Quelques exemples, qui démontrent qu'il n'est nul besoin de s'enferrer dans des querelles d'expert pour refuser la régression néolibérale qui s'étend au prétexte de la « crise » :

  • Le simple recours aux articles 2, 5, 7, 8 et 9 de la Déclaration des droits de l'homme et du citoyen (principes de légalité des délits et des peines, de nécessité des délits et des peines, de proprotionnalité de la répression, de présomption d'innocence) suffit pour disqualifier la logique répressive sécuritaire qui se déploie depuis plus de 15 ans. A ceux qui persistent dans l'hystérie répressive de la dernière décennie, il faut simplement opposer notre volonté de voire advenir l'ordre pénal républicain, rationnel et efficace.

  • L'article 14 de la Déclaration des droits de l'homme et du citoyen dispose qu'une « contribution commune » est indispensable à l'exercice de la puissance publique et qu'elle doit être « également répartie entre les citoyens en raison de leurs facultés ». Avons nous besoin d'un autre fondement pour défendre l'instauration d'une fiscalité réellement progressive ?

  • Le préambule de la Constitution du 27 octobre 1946 – qui fait partie de ce que l'on appelle le « bloc » de constitutionnalité sensé encadrer l'action des gouvernants – précise que « tout bien, toute entreprise, dont l'exploitation a ou acquiert les caractères d'un service public national ou d'un monopole de fait, doit devenir la propriété de la collectivité ». Est-il besoin d'aller plus loin pour s'opposer au règne délirant de la propriété privée qui s'exerce de nos jours ?

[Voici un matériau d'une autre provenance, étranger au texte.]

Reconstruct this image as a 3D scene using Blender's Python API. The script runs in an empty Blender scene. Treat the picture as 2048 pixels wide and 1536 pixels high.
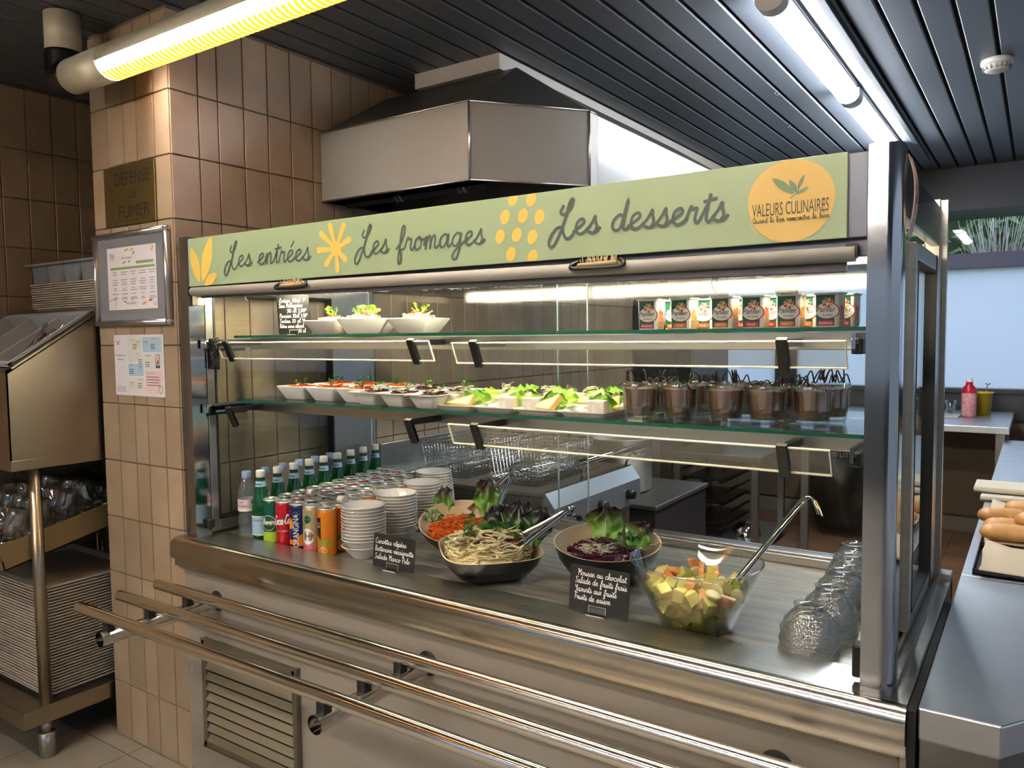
import bpy, bmesh, math, random
from mathutils import Vector, Matrix
PI = math.pi
rnd = random.Random(11)
SC = bpy.context.scene
COL = SC.collection

# ------------------------------------------------------------------ camera
def make_camera():
    f, yaw, pitch, roll = 1553.765, 0.5963, -0.0622, -0.0110
    fw = Vector((-math.sin(yaw)*math.cos(pitch), math.cos(yaw)*math.cos(pitch), math.sin(pitch)))
    r = Vector((math.cos(yaw), math.sin(yaw), 0)); u = r.cross(fw)
    c, s = math.cos(roll), math.sin(roll)
    right, up = c*r + s*u, -s*r + c*u
    cd = bpy.data.cameras.new('camera'); cam = bpy.data.objects.new('camera', cd)
    COL.objects.link(cam)
    cd.sensor_fit = 'HORIZONTAL'; cd.sensor_width = 36.0; cd.lens = f/2048*36.0
    cd.clip_start = 0.02; cd.clip_end = 200
    m = Matrix(((right.x, up.x, -fw.x, 2.2472), (right.y, up.y, -fw.y, -1.4496),
                (right.z, up.z, -fw.z, 1.4213), (0, 0, 0, 1)))
    cam.matrix_world = m
    SC.camera = cam
make_camera()
# ------------------------------------------------------------------ world, exposure
def lin(h):
    if isinstance(h, str):
        h = [int(h[i:i+2], 16) for i in (0, 2, 4)]
    o = []
    for v in h:
        v = v/255.0
        o.append(v/12.92 if v <= 0.04045 else ((v+0.055)/1.055)**2.4)
    return (o[0], o[1], o[2], 1.0)
W = bpy.data.worlds.new('sky'); SC.world = W; W.use_nodes = True
nt = W.node_tree; nt.nodes.clear()
wo = nt.nodes.new('ShaderNodeOutputWorld'); bg = nt.nodes.new('ShaderNodeBackground')
tc = nt.nodes.new('ShaderNodeTexCoord'); sp = nt.nodes.new('ShaderNodeSeparateXYZ'); rp = nt.nodes.new('ShaderNodeValToRGB')
rp.color_ramp.elements[0].position = 0.0; rp.color_ramp.elements[0].color = lin('5d6670')
rp.color_ramp.elements[1].position = 0.6; rp.color_ramp.elements[1].color = lin('c3d3ee')
nt.links.new(tc.outputs['Generated'], sp.inputs[0]); nt.links.new(sp.outputs['Z'], rp.inputs[0])
nt.links.new(rp.outputs[0], bg.inputs[0]); nt.links.new(bg.outputs[0], wo.inputs[0])
bg.inputs[1].default_value = 1.1
vs = SC.view_settings
vs.view_transform = 'Standard'; vs.look = 'None'; vs.gamma = 1.0; vs.use_curve_mapping = False
vs.exposure = 1.12
SC.cycles.max_bounces = 10; SC.cycles.transparent_max_bounces = 40
SC.cycles.caustics_reflective = False; SC.cycles.caustics_refractive = False
SC.cycles.sample_clamp_indirect = 4.0
SC.cycles.use_denoising = True
LAMP_FRONT, LAMP_KITCHEN, LAMP_CASE = 78.0, 42.0, 34.0

def soft_daylight():          # overcast brightness beyond the kitchen windows
    l = bpy.data.lights.new('overcast_daylight', 'SUN'); l.energy = 2.2; l.angle = 1.6; l.color = (.86, .92, 1.0)
    o = bpy.data.objects.new('overcast_daylight', l); COL.objects.link(o); o.rotation_euler = Vector((-.1, -.45, -1)).to_track_quat('-Z', 'Y').to_euler()
soft_daylight()
# ------------------------------------------------------------------ materials
def M(name, c, r=0.5, m=0.0, var=0.0, vs_=8.0, c2=None, stretch=None, bump=0.0, bs=60.0, island=0.0, spec=0.5,
      coat=0.0, trans=0.0, em=0.0, emc=None, sub=0.0, rvar=0.0):
    mt = bpy.data.materials.new(name); mt.use_nodes = True
    n = mt.node_tree; b = n.nodes['Principled BSDF']
    b.inputs['Base Color'].default_value = lin(c); b.inputs['Roughness'].default_value = r
    b.inputs['Metallic'].default_value = m; b.inputs['Specular IOR Level'].default_value = spec
    b.inputs['Coat Weight'].default_value = coat; b.inputs['Coat Roughness'].default_value = 0.08
    b.inputs['Transmission Weight'].default_value = trans
    if sub: b.inputs['Subsurface Weight'].default_value = sub; b.inputs['Subsurface Radius'].default_value = (.01, .006, .003)
    if em: b.inputs['Emission Color'].default_value = lin(emc or c); b.inputs['Emission Strength'].default_value = em
    if var or bump or rvar or c2:
        t = n.nodes.new('ShaderNodeTexCoord'); mp = n.nodes.new('ShaderNodeMapping')
        n.links.new(t.outputs['Object'], mp.inputs[0])
        if stretch: mp.inputs['Scale'].default_value = stretch
        nz = n.nodes.new('ShaderNodeTexNoise'); nz.inputs['Scale'].default_value = vs_; nz.inputs['Detail'].default_value = 5
        n.links.new(mp.outputs[0], nz.inputs[0])
        if var or c2:
            mx = n.nodes.new('ShaderNodeMix'); mx.data_type = 'RGBA'
            a = lin(c); d = lin(c2) if c2 else tuple(max(0, x*(1-var)) for x in a[:3])+(1,)
            mx.inputs[6].default_value = a; mx.inputs[7].default_value = d
            rr = n.nodes.new('ShaderNodeValToRGB'); rr.color_ramp.elements[0].position = .35; rr.color_ramp.elements[1].position = .68
            n.links.new(nz.outputs[0], rr.inputs[0]); n.links.new(rr.outputs[0], mx.inputs[0])
            out = mx.outputs[2]
            if island: out = isl(n, out, island)
            n.links.new(out, b.inputs['Base Color'])
        if rvar:
            mr = n.nodes.new('ShaderNodeMapRange'); mr.inputs[3].default_value = max(0.02, r-rvar); mr.inputs[4].default_value = r+rvar
            n.links.new(nz.outputs[0], mr.inputs[0]); n.links.new(mr.outputs[0], b.inputs['Roughness'])
        if bump:
            nb = n.nodes.new('ShaderNodeTexNoise'); nb.inputs['Scale'].default_value = bs; nb.inputs['Detail'].default_value = 3
            n.links.new(mp.outputs[0], nb.inputs[0])
            bp = n.nodes.new('ShaderNodeBump'); bp.inputs['Strength'].default_value = bump; bp.inputs['Distance'].default_value = 0.004
            n.links.new(nb.outputs[0], bp.inputs['Height']); n.links.new(bp.outputs[0], b.inputs['Normal'])
    return mt
def isl(n, sock, amt):
    g = n.nodes.new('ShaderNodeNewGeometry'); mr = n.nodes.new('ShaderNodeMapRange')
    mr.inputs[3].default_value = 1-amt; mr.inputs[4].default_value = 1+amt*0.6
    n.links.new(g.outputs['Random Per Island'], mr.inputs[0])
    h = n.nodes.new('ShaderNodeHueSaturation'); n.links.new(mr.outputs[0], h.inputs['Value']); n.links.new(sock, h.inputs['Color'])
    return h.outputs[0]
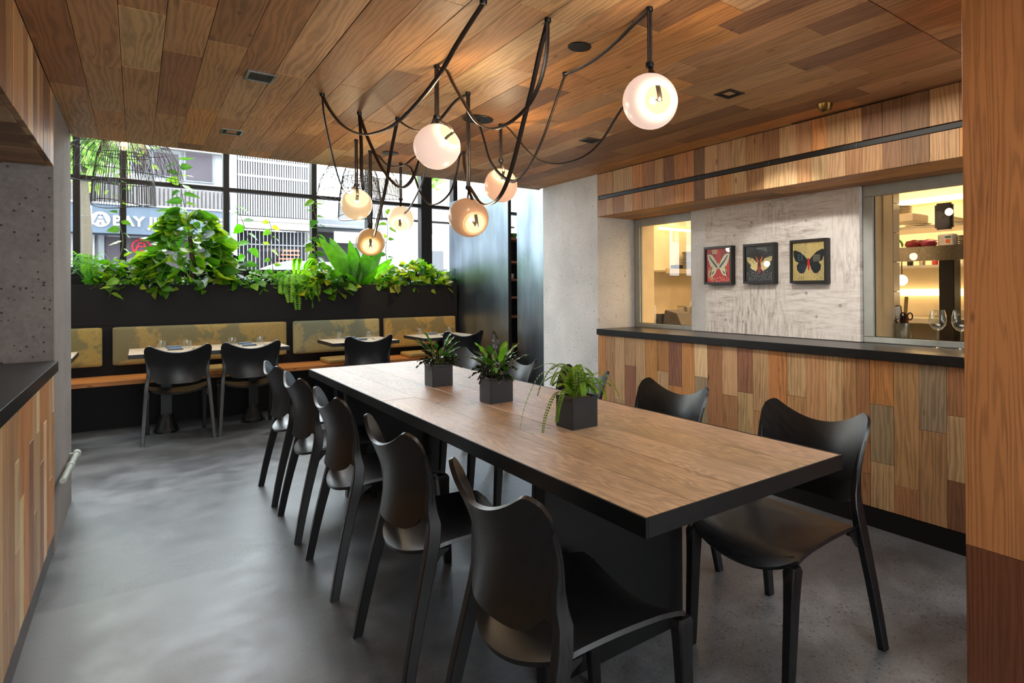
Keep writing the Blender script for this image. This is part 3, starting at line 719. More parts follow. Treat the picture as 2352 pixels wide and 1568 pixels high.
# ================================================================== PENDANT LIGHTS
Wm = {'m740': (0.712,3.242), 'm825': (0.946,3.465), 'm913': (1.143,3.438), 'm1003': (1.012,2.536), 'm1075': (1.27,2.786), 'm1115': (0.908,1.867), 'm1258': (1.15,1.849), 'm1298': (1.496,2.261), 'm1492': (1.384,1.56), 'm850': (1.262,4.365), 'm818': (1.098,4.094), 'm920': (1.564,4.64), 'm1065': (1.786,3.994), 'm1150': (1.663,3.202), 'm1440': (1.971,2.41)}
COLZ = {'c1': 2.05, 'c2': 2.023, 'c3': 1.954, 'c4': 1.971, 'c5': 1.737, 'c6': 1.779, 'c7': 2.035}
SW = {
 1: [],
 2: [[(0.946,3.465,2.24),(0.952,3.384,2.134),(0.959,3.28,2.022),(0.969,3.136,1.886),(0.982,2.964,1.781),(0.99,2.848,1.77),(0.997,2.752,1.818),(1.002,2.683,1.896),(1.012,2.556,2.023)],
     [(0.908,1.867,2.24),(0.885,2.029,2.149),(0.868,2.147,2.07),(0.845,2.307,2.001),(0.82,2.483,1.954),(0.798,2.637,1.947),(0.774,2.805,1.968),(0.748,2.989,2.038),(0.727,3.138,2.14),(0.712,3.242,2.24)]],
 3: [[(0.712,3.242,2.24),(0.73,3.282,2.142),(0.79,3.415,2.022),(0.857,3.562,1.916),(0.915,3.691,1.867),(0.985,3.845,1.861),(1.044,3.974,1.905),(1.095,4.088,1.954)],
     [(0.946,3.465,2.24),(0.944,3.437,2.072),(0.94,3.395,1.9),(0.938,3.363,1.815),(0.925,3.350,1.889),(0.935,3.391,2.063),(0.950,3.475,2.24)]],
 4: [[(1.531,3.981,2.24),(1.535,4.055,2.1),(1.54,4.17,1.997),(1.551,4.373,1.899),(1.559,4.50,1.862),(1.566,4.60,1.861),(1.566,4.64,1.90),(1.564,4.64,1.971)],
     [(1.786,3.994,2.24),(1.772,4.036,2.219),(1.761,4.066,2.098),(1.742,4.121,1.98),(1.705,4.229,1.911),(1.667,4.34,1.911),(1.636,4.43,2.01),(1.613,4.498,2.147),(1.597,4.545,2.212),(1.564,4.64,2.24)]],
 5: [[(1.143,3.438,2.24),(1.168,3.63,2.091),(1.189,3.798,1.91),(1.216,4.009,1.773),(1.240,4.20,1.655),(1.255,4.285,1.640),(1.258,4.335,1.68),(1.262,4.36,1.737)],
     [(1.262,4.365,2.24),(1.303,4.307,2.209),(1.333,4.264,2.154),(1.373,4.206,2.129),(1.423,4.135,2.135),(1.463,4.079,2.178),(1.531,3.981,2.24)]],
 6: [[(1.15,1.849,2.24),(1.159,1.92,2.152),(1.169,1.994,2.044),(1.178,2.069,1.946),(1.193,2.185,1.798),(1.206,2.286,1.706),(1.22,2.392,1.664),(1.236,2.518,1.661),(1.249,2.622,1.69),(1.27,2.77,1.779)],
     [(1.012,2.536,2.24),(1.026,2.466,2.214),(1.035,2.42,2.148),(1.047,2.361,2.071),(1.065,2.275,1.964),(1.078,2.205,1.921),(1.094,2.125,1.904),(1.112,2.036,1.919),(1.13,1.951,1.96),(1.141,1.892,2.027),(1.148,1.855,2.125),(1.15,1.849,2.24)],
     [(1.786,3.994,2.24),(1.70,3.80,2.18),(1.52,3.39,2.02),(1.36,3.0,1.88),(1.28,2.81,1.785)],
     [(1.143,3.438,2.24),(1.162,3.339,2.183),(1.183,3.231,2.139),(1.203,3.128,2.133),(1.223,3.028,2.16),(1.25,2.876,2.23),(1.27,2.786,2.24)]],
 7: [[(1.511,3.183,2.24),(1.521,3.13,2.123),(1.519,3.054,1.993),(1.515,2.93,1.896),(1.512,2.812,1.843),(1.509,2.729,1.838),(1.506,2.599,1.887),(1.502,2.473,1.987),(1.499,2.366,2.111),(1.497,2.291,2.205),(1.496,2.261,2.24)],
     [(1.496,2.261,2.24),(1.467,2.077,2.215),(1.442,1.92,2.211),(1.419,1.78,2.218),(1.404,1.683,2.232),(1.39,1.599,2.238),(1.384,1.56,2.24)],
     [(1.971,2.41,2.24),(1.949,2.467,2.173),(1.915,2.555,2.059),(1.874,2.659,1.991),(1.822,2.794,1.971),(1.778,2.905,1.992),(1.745,2.992,2.044),(1.71,3.08,2.143),(1.681,3.155,2.225),(1.663,3.202,2.24)]],
}
def cat(pts, n=5):
    P = [Vector(p) for p in pts]; out = []
    for i in range(len(P)-1):
        p0, a, b, c = P[max(i-1,0)], P[i], P[i+1], P[min(i+2, len(P)-1)]
        for j in range(n):
            f = j/n; out.append(.5*((2*a)+(-p0+b)*f+(2*p0-5*a+4*b-c)*f*f+(-p0+3*a-3*b+c)*f**3))
    return out+[P[-1]]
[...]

Il ne s'agit là que de quelques illustrations, qui montrent à quel point revendiquer sans complexe l'héritage politique républicain permet de redonner un sens autrement plus percutant au clivage droite/Gauche – et ce tant dans une perspective nationale que européenne, en s'appuyant notamment sur les textes adoptés par le Conseil de l'Europe, au premier rang desquels la Convention européenne de sauvegarde des droits de l'homme. 

Les outils de la transformation démocratique sont là. A ceux qui sauront les saisir appartient l'avenir de la République.